IS the solution to this man's death sending all "progressives" to camps?
Perhaps.

I cannot be carded for asking a QUESTION.
 
Last edited:
This is why i laughed when travel agents suggested mexico for my honeymoon. GTFOH
 
So what is going through your head right now if you are anyone else involved in the production/performance of the show?
 
The smuggler cartels push/pull the rough equivalent of 10% of Mexico's total national GDP across the border every single year depending on the figure cited. It's utterly insane. Even as their birth rates have reached relative parity with the US and their service/tech economy expands, their murder rate will remain an anomaly among developed nations due to the "humanitarian" (lawless) state of their northern border.

I always wonder what the North American crime landscape would look like if "progressives" were just sent to camps. Mexico would be a far more stable country and vicious cycle bread-line cities like Detroit/Chicago would be broken up like rackets during their formative stages. We have been set back a century.

IS the solution sending this man's death sending all "progressives" to camps?
Perhaps.

I cannot be carded for asking a QUESTION.

Why "progressives"?
 
So this show has moved on from Pablo Escobar? Is this show like a documentary style show?
 
This is why i laughed when travel agents suggested mexico for my honeymoon. GTFOH
Jesus Christ. Did they hand you a brochure for Syria, too?
 
Jesus Christ. Did they hand you a brochure for Syria, too?

Morrocco.
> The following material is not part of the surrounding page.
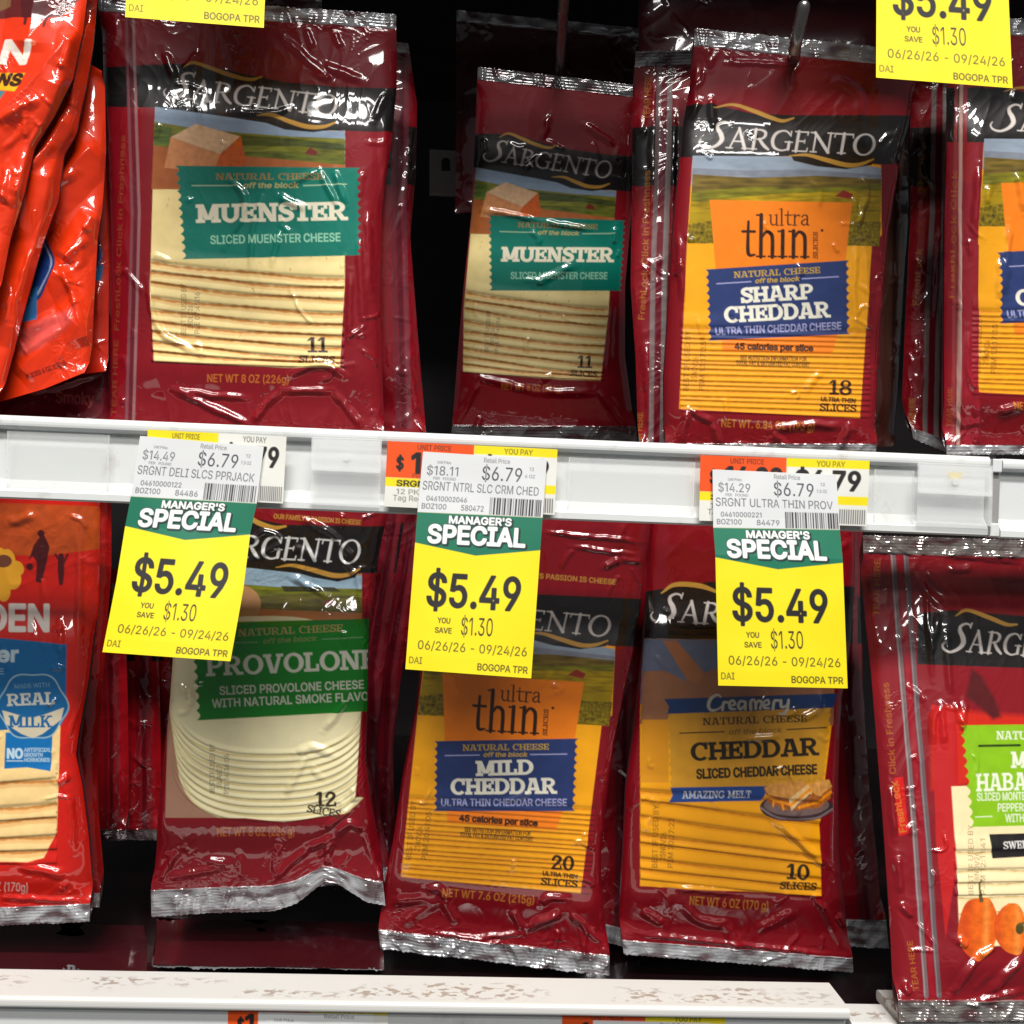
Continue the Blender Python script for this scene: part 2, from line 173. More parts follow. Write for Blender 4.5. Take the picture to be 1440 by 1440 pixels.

Greece and italy ( we could not afford atm) , china, brazil. Whistler canada but ive been too many times
 
Mexico is a crap country. We should build a wall on the border or something.
 
So this show has moved on from Pablo Escobar? Is this show like a documentary style show?

The format is that of a standard crime thriller drama. It is not technically documentary style, but it does follow closely the facts of its topic: the Colombian authorities pursuit of drug king-pin Pablo Escobar from his early rise to his final days and killing in Medellin. Right now I am more than half way through Mark Bowden's excellent non-fiction book
Killing Pablo: The Hunt for the World's Greatest Outlaw.
And I have noticed particularly how closely the television drama follows the facts of the book, but with some fictionalization here and there.


The 1st and 2nd season cover Pablo Escobar, while the 3rd season covers the pursuit and taking down of the Cali drug cartel.

The 4th season is supposed to cover some aspect of the recent history of Mexican drug cartels in Mexico.

But with the murder of location scout Carlos Portal, the shit just got real.
 
The format is that of a standard crime thriller drama. It is not technically documentary style, but it does follow closely the facts of its topic: the Colombian authorities pursuit of drug king-pin Pablo Escobar from his early rise to his final days and killing in Medellin. Right now I am more than half way through Mark Bowden's excellent non-fiction book
Killing Pablo: The Hunt for the World's Greatest Outlaw.
And I have noticed particularly how closely the television drama follows the facts of the book, but with some fictionalization here and there.


The 1st and 2nd season cover Pablo Escobar, while the 3rd season covers the pursuit and taking down of the Cali drug cartel.

The 4th season is supposed to cover some aspect of the recent history of Mexican drug cartels in Mexico.

But with the murder of location scout Carlos Portal, the shit just got real.

If they spend two season on Pablo then this show must move very fast.